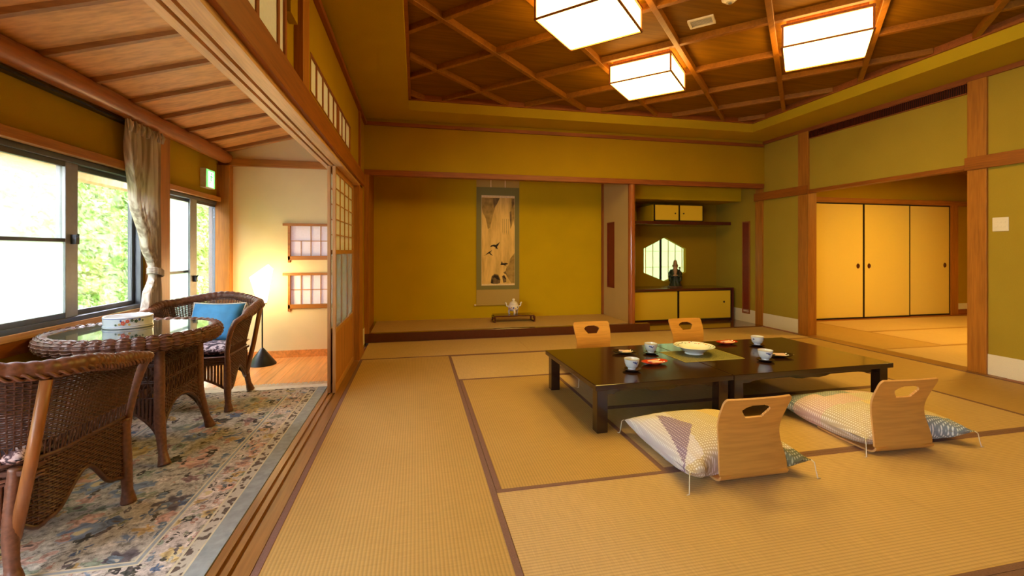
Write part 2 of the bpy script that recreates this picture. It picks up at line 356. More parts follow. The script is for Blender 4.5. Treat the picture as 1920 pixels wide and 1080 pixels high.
# ------------------------------------------------------------------ mesh builder
class MB:
    def __init__(s): s.v = []; s.f = []; s.mi = []
    def add(s, vs, fs, mi=0):
        o = len(s.v); s.v.extend([tuple(p) for p in vs]); s.f.extend([tuple(i+o for i in f) for f in fs]); s.mi.extend([mi]*len(fs)); return s
    def box(s, x0, x1, y0, y1, z0, z1, mi=0):
        if x0 > x1: x0, x1 = x1, x0
        if y0 > y1: y0, y1 = y1, y0
        if z0 > z1: z0, z1 = z1, z0
        return s.add([(x0,y0,z0),(x1,y0,z0),(x1,y1,z0),(x0,y1,z0),(x0,y0,z1),(x1,y0,z1),(x1,y1,z1),(x0,y1,z1)],
              [(0,3,2,1),(4,5,6,7),(0,1,5,4),(1,2,6,5),(2,3,7,6),(3,0,4,7)], mi)
    def rbox(s, c, half, rz=0.0, mi=0, rx=0.0):
        R = Euler((rx, 0, rz)).to_matrix(); c = Vector(c)
        vs = []
        for dz in (-1, 1):
            for dx, dy in ((-1,-1),(1,-1),(1,1),(-1,1)):
                vs.append(c + R @ Vector((dx*half[0], dy*half[1], dz*half[2])))
        return s.add(vs, [(0,3,2,1),(4,5,6,7),(0,1,5,4),(1,2,6,5),(2,3,7,6),(3,0,4,7)], mi)
    def tube(s, pts, r, n=8, cap=True, mi=0, closed=False):
        pts = [Vector(p) for p in pts]; m = len(pts)
        rr = r if isinstance(r, (list, tuple)) else [r]*m
        vs = []; up = None
        for i, p in enumerate(pts):
            if closed: t = pts[(i+1) % m] - pts[i-1]
            else: t = pts[min(i+1, m-1)] - pts[max(i-1, 0)]
            t.normalize()
            if up is None:
                up = Vector((0,0,1)) if abs(t.z) < 0.9 else Vector((1,0,0))
            a = t.cross(up)
            if a.length < 1e-5: a = t.orthogonal()
            a.normalize(); b = a.cross(t).normalized(); up = b
            for k in range(n):
                q = 2*PI*k/n; vs.append(p + a*math.cos(q)*rr[i] + b*math.sin(q)*rr[i])
        fs = []
        for i in range(m if closed else m-1):
            j = (i+1) % m
            for k in range(n):
                l = (k+1) % n; fs.append((i*n+k, i*n+l, j*n+l, j*n+k))
        if cap and not closed: fs.append(tuple(range(n-1, -1, -1))); fs.append(tuple((m-1)*n+k for k in range(n)))
        return s.add(vs, fs, mi)
    def lathe(s, prof, n=32, c=(0,0,0), mi=0, sx=1.0, sy=1.0, cap=True):
        vs = []; fs = []; m = len(prof)
        for (r, z) in prof:
            for k in range(n):
                a = 2*PI*k/n; vs.append((c[0]+r*sx*math.cos(a), c[1]+r*sy*math.sin(a), c[2]+z))
        for i in range(m-1):
            for k in range(n):
                l = (k+1) % n; fs.append((i*n+k, i*n+l, (i+1)*n+l, (i+1)*n+k))
        if cap and prof[0][0] > 1e-6: fs.append(tuple(range(n-1, -1, -1)))
        if cap and prof[-1][0] > 1e-6: fs.append(tuple((m-1)*n+k for k in range(n)))
        return s.add(vs, fs, mi)
    def grid(s, fn, nu, nv, mi=0, mif=None, cu=False):
        o = len(s.v); ku = nu if cu else nu+1
        for j in range(nv+1):
            for i in range(ku): s.v.append(tuple(fn(i/nu, j/nv)))
        for j in range(nv):
            for i in range(nu):
                i2 = (i+1) % ku
                s.f.append((o+j*ku+i, o+j*ku+i2, o+(j+1)*ku+i2, o+(j+1)*ku+i)); s.mi.append(mif(i/nu, j/nv) if mif else mi)
        return s
    def prism(s, poly, axis, a, b, mi=0):
        n = len(poly); vs = []
        for h in (a, b):
            for (p, q) in poly:
                vs.append({'x': (h, p, q), 'y': (p, h, q), 'z': (p, q, h)}[axis])
        fs = [tuple(range(n-1, -1, -1)), tuple(range(n, 2*n))] + [(i, (i+1) % n, n+(i+1) % n, n+i) for i in range(n)]
        return s.add(vs, fs, mi)
    def blob(s, c, r, mi=0, n=12, m=8):
        prof = [(math.sin(PI*i/m), -math.cos(PI*i/m)) for i in range(m+1)]
        o = len(s.v)
        rx, ry, rz = r
        vs = []; fs = []
        for (q, z) in prof:
            for k in range(n):
                a = 2*PI*k/n; vs.append((c[0]+q*rx*math.cos(a), c[1]+q*ry*math.sin(a), c[2]+z*rz))
        for i in range(m):
            for k in range(n):
                l = (k+1) % n; fs.append((i*n+k, i*n+l, (i+1)*n+l, (i+1)*n+k))
        return s.add(vs, fs, mi)
    def build(s, name, mats, parent=None, smooth=False, bevel=0.0, angle=40, loc=None, rz=0.0):
        me = bpy.data.meshes.new(name); me.from_pydata(s.v, [], s.f)
        if isinstance(mats, str): mats = [mats]
        for m in mats: me.materials.append(MATS[m])
        if len(mats) > 1: me.polygons.foreach_set('material_index', s.mi)
        bm = bmesh.new(); bm.from_mesh(me)
        bmesh.ops.remove_doubles(bm, verts=bm.verts, dist=1e-6)
        bmesh.ops.recalc_face_normals(bm, faces=bm.faces); bm.to_mesh(me); bm.free()
        if smooth: me.shade_smooth() if hasattr(me, 'shade_smooth') else None
        me.update()
        o = bpy.data.objects.new(name, me); COL.objects.link(o)
        if parent: o.parent = parent
        if loc: o.location = loc
        if rz: o.rotation_euler = (0, 0, rz)
        if smooth and smooth != 'all':
            me.set_sharp_from_angle(angle=math.radians(angle))
        if bevel:
            md = o.modifiers.new('bevel', 'BEVEL'); md.width = bevel; md.segments = 2; md.limit_method = 'ANGLE'; md.angle_limit = math.radians(50)
        return o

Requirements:
Repeat the data in full and exactly. Omit pictures.

Finished answer:
Write part 2 of the bpy script that recreates this picture. It picks up at line 356. More parts follow. The script is for Blender 4.5. Treat the picture as 1920 pixels wide and 1080 pixels high.
# ------------------------------------------------------------------ mesh builder
class MB:
    def __init__(s): s.v = []; s.f = []; s.mi = []
    def add(s, vs, fs, mi=0):
        o = len(s.v); s.v.extend([tuple(p) for p in vs]); s.f.extend([tuple(i+o for i in f) for f in fs]); s.mi.extend([mi]*len(fs)); return s
    def box(s, x0, x1, y0, y1, z0, z1, mi=0):
        if x0 > x1: x0, x1 = x1, x0
        if y0 > y1: y0, y1 = y1, y0
        if z0 > z1: z0, z1 = z1, z0
        return s.add([(x0,y0,z0),(x1,y0,z0),(x1,y1,z0),(x0,y1,z0),(x0,y0,z1),(x1,y0,z1),(x1,y1,z1),(x0,y1,z1)],
              [(0,3,2,1),(4,5,6,7),(0,1,5,4),(1,2,6,5),(2,3,7,6),(3,0,4,7)], mi)
    def rbox(s, c, half, rz=0.0, mi=0, rx=0.0):
        R = Euler((rx, 0, rz)).to_matrix(); c = Vector(c)
        vs = []
        for dz in (-1, 1):
            for dx, dy in ((-1,-1),(1,-1),(1,1),(-1,1)):
                vs.append(c + R @ Vector((dx*half[0], dy*half[1], dz*half[2])))
        return s.add(vs, [(0,3,2,1),(4,5,6,7),(0,1,5,4),(1,2,6,5),(2,3,7,6),(3,0,4,7)], mi)
    def tube(s, pts, r, n=8, cap=True, mi=0, closed=False):
        pts = [Vector(p) for p in pts]; m = len(pts)
        rr = r if isinstance(r, (list, tuple)) else [r]*m
        vs = []; up = None
        for i, p in enumerate(pts):
            if closed: t = pts[(i+1) % m] - pts[i-1]
            else: t = pts[min(i+1, m-1)] - pts[max(i-1, 0)]
            t.normalize()
            if up is None:
                up = Vector((0,0,1)) if abs(t.z) < 0.9 else Vector((1,0,0))
            a = t.cross(up)
            if a.length < 1e-5: a = t.orthogonal()
            a.normalize(); b = a.cross(t).normalized(); up = b
            for k in range(n):
                q = 2*PI*k/n; vs.append(p + a*math.cos(q)*rr[i] + b*math.sin(q)*rr[i])
        fs = []
        for i in range(m if closed else m-1):
            j = (i+1) % m
            for k in range(n):
                l = (k+1) % n; fs.append((i*n+k, i*n+l, j*n+l, j*n+k))
        if cap and not closed: fs.append(tuple(range(n-1, -1, -1))); fs.append(tuple((m-1)*n+k for k in range(n)))
        return s.add(vs, fs, mi)
    def lathe(s, prof, n=32, c=(0,0,0), mi=0, sx=1.0, sy=1.0, cap=True):
        vs = []; fs = []; m = len(prof)
        for (r, z) in prof:
            for k in range(n):
                a = 2*PI*k/n; vs.append((c[0]+r*sx*math.cos(a), c[1]+r*sy*math.sin(a), c[2]+z))
        for i in range(m-1):
            for k in range(n):
                l = (k+1) % n; fs.append((i*n+k, i*n+l, (i+1)*n+l, (i+1)*n+k))
        if cap and prof[0][0] > 1e-6: fs.append(tuple(range(n-1, -1, -1)))
        if cap and prof[-1][0] > 1e-6: fs.append(tuple((m-1)*n+k for k in range(n)))
        return s.add(vs, fs, mi)
    def grid(s, fn, nu, nv, mi=0, mif=None, cu=False):
        o = len(s.v); ku = nu if cu else nu+1
        for j in range(nv+1):
            for i in range(ku): s.v.append(tuple(fn(i/nu, j/nv)))
        for j in range(nv):
            for i in range(nu):
                i2 = (i+1) % ku
                s.f.append((o+j*ku+i, o+j*ku+i2, o+(j+1)*ku+i2, o+(j+1)*ku+i)); s.mi.append(mif(i/nu, j/nv) if mif else mi)
        return s
    def prism(s, poly, axis, a, b, mi=0):
        n = len(poly); vs = []
        for h in (a, b):
            for (p, q) in poly:
                vs.append({'x': (h, p, q), 'y': (p, h, q), 'z': (p, q, h)}[axis])
        fs = [tuple(range(n-1, -1, -1)), tuple(range(n, 2*n))] + [(i, (i+1) % n, n+(i+1) % n, n+i) for i in range(n)]
        return s.add(vs, fs, mi)
    def blob(s, c, r, mi=0, n=12, m=8):
        prof = [(math.sin(PI*i/m), -math.cos(PI*i/m)) for i in range(m+1)]
        o = len(s.v)
        rx, ry, rz = r
        vs = []; fs = []
        for (q, z) in prof:
            for k in range(n):
                a = 2*PI*k/n; vs.append((c[0]+q*rx*math.cos(a), c[1]+q*ry*math.sin(a), c[2]+z*rz))
        for i in range(m):
            for k in range(n):
                l = (k+1) % n; fs.append((i*n+k, i*n+l, (i+1)*n+l, (i+1)*n+k))
        return s.add(vs, fs, mi)
    def build(s, name, mats, parent=None, smooth=False, bevel=0.0, angle=40, loc=None, rz=0.0):
        me = bpy.data.meshes.new(name); me.from_pydata(s.v, [], s.f)
        if isinstance(mats, str): mats = [mats]
        for m in mats: me.materials.append(MATS[m])
        if len(mats) > 1: me.polygons.foreach_set('material_index', s.mi)
        bm = bmesh.new(); bm.from_mesh(me)
        bmesh.ops.remove_doubles(bm, verts=bm.verts, dist=1e-6)
        bmesh.ops.recalc_face_normals(bm, faces=bm.faces); bm.to_mesh(me); bm.free()
        if smooth: me.shade_smooth() if hasattr(me, 'shade_smooth') else None
        me.update()
        o = bpy.data.objects.new(name, me); COL.objects.link(o)
        if parent: o.parent = parent
        if loc: o.location = loc
        if rz: o.rotation_euler = (0, 0, rz)
        if smooth and smooth != 'all':
            me.set_sharp_from_angle(angle=math.radians(angle))
        if bevel:
            md = o.modifiers.new('bevel', 'BEVEL'); md.width = bevel; md.segments = 2; md.limit_method = 'ANGLE'; md.angle_limit = math.radians(50)
        return o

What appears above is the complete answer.